— YOUR INSTRUCTIONS —
Return only the lines from the top of the data down to the one that holds "S.camera = cam", both included, without any pictures.

— DATA SHOWN —

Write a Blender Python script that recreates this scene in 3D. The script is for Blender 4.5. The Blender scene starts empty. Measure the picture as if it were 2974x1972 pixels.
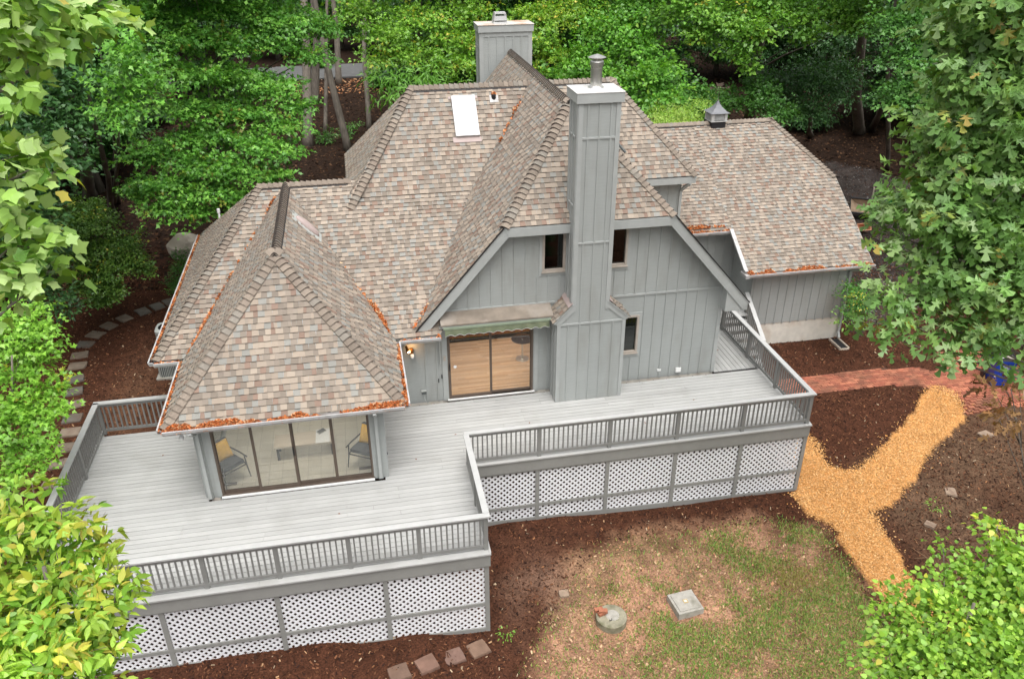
import bpy, math, random
import numpy as np
from mathutils import Vector, Matrix

rng = np.random.default_rng(7)
random.seed(7)
S = bpy.context.scene
C = bpy.context.scene.collection

# ---------------------------------------------------------------- camera
cam_d = bpy.data.cameras.new("camera")
cam = bpy.data.objects.new("camera", cam_d)
C.objects.link(cam)
cam_d.sensor_width = 36.0
cam_d.lens = 36.0 * 2372.49 / 2974.0
cam_d.clip_start = 0.1
cam_d.clip_end = 1000
PITCH, ROLL, YAW = 0.4977, 0.0027, -0.1934
_f = Vector((-math.sin(YAW) * math.cos(PITCH), math.cos(YAW) * math.cos(PITCH), -math.sin(PITCH)))
_r = Vector((math.cos(YAW), math.sin(YAW), 0))
_d = _f.cross(_r)
_r2 = _r * math.cos(ROLL) + _d * math.sin(ROLL)
_d2 = -_r * math.sin(ROLL) + _d * math.cos(ROLL)
cam.matrix_world = Matrix(((_r2.x, -_d2.x, -_f.x, -2.0091), (_r2.y, -_d2.y, -_f.y, -16.0671),
                           (_r2.z, -_d2.z, -_f.z, 12.2961), (0, 0, 0, 1)))
S.camera = cam

# ---------------------------------------------------------------- sky, sun, exposure (overcast day)
SUN_EL, SUN_ROT = math.radians(70), math.radians(172)
world = bpy.data.worlds.new("World")
S.world = world
world.use_nodes = True
wn, wl = world.node_tree.nodes, world.node_tree.links
wn.clear()
sky = wn.new("ShaderNodeTexSky")
sky.sky_type = 'NISHITA'
sky.sun_disc = False
sky.sun_elevation = SUN_EL
sky.sun_rotation = SUN_ROT
sky.air_density = 1.0
sky.dust_density = 6.0
sky.ozone_density = 1.0
hs = wn.new("ShaderNodeHueSaturation")
hs.inputs["Saturation"].default_value = 0.16
bg = wn.new("ShaderNodeBackground")
bg.inputs["Strength"].default_value = 0.15
wo = wn.new("ShaderNodeOutputWorld")
wl.new(sky.outputs[0], hs.inputs["Color"])
wl.new(hs.outputs[0], bg.inputs[0])
wl.new(bg.outputs[0], wo.inputs[0])

sun_d = bpy.data.lights.new("sun", 'SUN')
sun_d.energy = 1.1
sun_d.angle = math.radians(75)
sun_d.color = (1.0, 0.965, 0.91)
sun = bpy.data.objects.new("sun", sun_d)
C.objects.link(sun)
sdir = Vector((math.sin(SUN_ROT) * math.cos(SUN_EL), math.cos(SUN_ROT) * math.cos(SUN_EL), math.sin(SUN_EL)))
sun.rotation_euler = (-sdir).to_track_quat('-Z', 'Y').to_euler()
sun.location = (0, 0, 60)

S.view_settings.view_transform = 'Standard'
S.view_settings.look = 'None'
S.view_settings.exposure = 0.70
S.view_settings.gamma = 1.0
S.view_settings.use_curve_mapping = False
S.render.engine = 'CYCLES'
S.cycles.max_bounces = 10
S.cycles.transparent_max_bounces = 12
S.cycles.diffuse_bounces = 3
S.cycles.use_denoising = True

# ---------------------------------------------------------------- helpers
W = {}          # world origin of each object made here


def V3(a):
    return Vector((float(a[0]), float(a[1]), float(a[2])))


def thing(name, label, cat, loc=(0, 0, 0), group=None):
    o = bpy.data.objects.new(name, None)
    o.empty_display_size = 0.2
    C.objects.link(o)
    o.location = loc
    W[o] = V3(loc)
    o["label"] = label
    o["category"] = cat
    if group:
        o["group"] = group
    return o


def tag(o, label, cat, group=None):
    o["label"] = label
    o["category"] = cat
    if group:
        o["group"] = group
    return o


def link(name, mesh, parent=None, loc=(0, 0, 0), rot=None, scale=None, color=None):
    o = bpy.data.objects.new(name, mesh)
    C.objects.link(o)
    W[o] = V3(loc)
    if parent is not None:
        o.parent = parent
        o.location = W[o] - W[parent]
    else:
        o.location = W[o]
    if rot is not None:
        o.rotation_euler = rot
    if scale is not None:
        o.scale = scale
    if color is not None:
        o.color = (color[0], color[1], color[2], 1)
    return o


class MB:
    """collects polygons (world coordinates) into one mesh"""
    def __init__(self):
        self.v = []
        self.f = []
        self.c = []          # one colour per face (optional)

    def poly(self, pts, col=None):
        n = len(self.v)
        self.v += [tuple(map(float, p)) for p in pts]
        self.f.append(tuple(range(n, n + len(pts))))
        self.c.append(col)

    def box(self, x0, x1, y0, y1, z0, z1, col=None):
        self.obox((x0, y0, z0), (x1 - x0, 0, 0), (0, y1 - y0, 0), (0, 0, z1 - z0), col)

    def obox(self, o, a, b, c, col=None):
        o, a, b, c = V3(o), V3(a), V3(b), V3(c)
        if a.cross(b).dot(c) < 0:
            a, b = b, a
        n = len(self.v)
        P = [o, o + a, o + a + b, o + b, o + c, o + a + c, o + a + b + c, o + b + c]
        self.v += [tuple(p) for p in P]
        for q in ((0, 3, 2, 1), (4, 5, 6, 7), (0, 1, 5, 4), (1, 2, 6, 5), (2, 3, 7, 6), (3, 0, 4, 7)):
            self.f.append(tuple(n + i for i in q))
            self.c.append(col)

    def bar(self, p, q, w, h, up=(0, 0, 1), col=None):
        """rectangular bar from p to q, w wide, h high, centred on the line"""
        p, q, up = V3(p), V3(q), V3(up)
        d = q - p
        s = d.cross(up)
        if s.length < 1e-6:
            s = d.cross(Vector((1, 0, 0)))
        s.normalize()
        u = s.cross(d).normalized()
        self.obox(p - s * w / 2 - u * h / 2, d, s * w, u * h, col)

    def prism(self, pts, ext, col=None):
        """polygon pts swept by vector ext, closed"""
        pts = [V3(p) for p in pts]
        e = V3(ext)
        nrm = Vector((0, 0, 0))
        for i in range(len(pts)):
            nrm += pts[i].cross(pts[(i + 1) % len(pts)])
        if nrm.dot(e) > 0:
            pts = pts[::-1]
        self.poly(pts, col)
        self.poly([p + e for p in reversed(pts)], col)
        m = len(pts)
        for i in range(m):
            a, b = pts[i], pts[(i + 1) % m]
            self.poly([b, a, a + e, b + e], col)

    def tube(self, pts, rad, n=8, col=None, cap=True):
        pts = [V3(p) for p in pts]
        if not hasattr(rad, '__len__'):
            rad = [rad] * len(pts)
        base = len(self.v)
        ref = Vector((0.31, 0.2, 0.93))
        for i, p in enumerate(pts):
            d = (pts[min(i + 1, len(pts) - 1)] - pts[max(i - 1, 0)]).normalized()
            r0 = ref if abs(d.dot(ref)) < 0.95 else Vector((1, 0, 0))
            s = d.cross(r0).normalized()
            t = d.cross(s)
            for k in range(n):
                a = 2 * math.pi * k / n
                self.v.append(tuple(p + s * math.cos(a) * rad[i] + t * math.sin(a) * rad[i]))
        for i in range(len(pts) - 1):
            for k in range(n):
                a, b = base + i * n + k, base + i * n + (k + 1) % n
                self.f.append((a, b, b + n, a + n))
                self.c.append(col)
        if cap:
            self.f.append(tuple(base + k for k in range(n))[::-1])
            self.c.append(col)
            e = base + (len(pts) - 1) * n
            self.f.append(tuple(e + k for k in range(n)))
            self.c.append(col)

    def lathe(self, c, prof, n=20, col=None):
        """profile [(r,z)...] about a vertical axis through c"""
        base = len(self.v)
        for r, z in prof:
            for k in range(n):
                a = 2 * math.pi * k / n
                self.v.append((c[0] + r * math.cos(a), c[1] + r * math.sin(a), c[2] + z))
        for i in range(len(prof) - 1):
            for k in range(n):
                a, b = base + i * n + k, base + i * n + (k + 1) % n
                self.f.append((a, b, b + n, a + n))
                self.c.append(col)
        self.f.append(tuple(base + k for k in range(n))[::-1])
        self.c.append(col)
        e = base + (len(prof) - 1) * n
        self.f.append(tuple(e + k for k in range(n)))
        self.c.append(col)

    def mesh(self, name, mat, smooth=False):
        me = bpy.data.meshes.new(name)
        me.from_pydata(self.v, [], self.f)
        if any(c is not None for c in self.c):
            at = me.attributes.new("tint", 'FLOAT_COLOR', 'CORNER')
            arr = np.ones((len(me.loops), 4), np.float32)
            i = 0
            for f, c in zip(self.f, self.c):
                if c is not None:
                    arr[i:i + len(f), :3] = c
                i += len(f)
            at.data.foreach_set("color", arr.ravel())
        if smooth:
            me.polygons.foreach_set("use_smooth", [True] * len(me.polygons))
        me.materials.append(mat)
        me.update()
        return me

    def build(self, name, mat, parent=None, smooth=False):
        return link(name, self.mesh(name, mat, smooth), parent)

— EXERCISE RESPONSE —
Write a Blender Python script that recreates this scene in 3D. The script is for Blender 4.5. The Blender scene starts empty. Measure the picture as if it were 2974x1972 pixels.
import bpy, math, random
import numpy as np
from mathutils import Vector, Matrix

rng = np.random.default_rng(7)
random.seed(7)
S = bpy.context.scene
C = bpy.context.scene.collection

# ---------------------------------------------------------------- camera
cam_d = bpy.data.cameras.new("camera")
cam = bpy.data.objects.new("camera", cam_d)
C.objects.link(cam)
cam_d.sensor_width = 36.0
cam_d.lens = 36.0 * 2372.49 / 2974.0
cam_d.clip_start = 0.1
cam_d.clip_end = 1000
PITCH, ROLL, YAW = 0.4977, 0.0027, -0.1934
_f = Vector((-math.sin(YAW) * math.cos(PITCH), math.cos(YAW) * math.cos(PITCH), -math.sin(PITCH)))
_r = Vector((math.cos(YAW), math.sin(YAW), 0))
_d = _f.cross(_r)
_r2 = _r * math.cos(ROLL) + _d * math.sin(ROLL)
_d2 = -_r * math.sin(ROLL) + _d * math.cos(ROLL)
cam.matrix_world = Matrix(((_r2.x, -_d2.x, -_f.x, -2.0091), (_r2.y, -_d2.y, -_f.y, -16.0671),
                           (_r2.z, -_d2.z, -_f.z, 12.2961), (0, 0, 0, 1)))
S.camera = cam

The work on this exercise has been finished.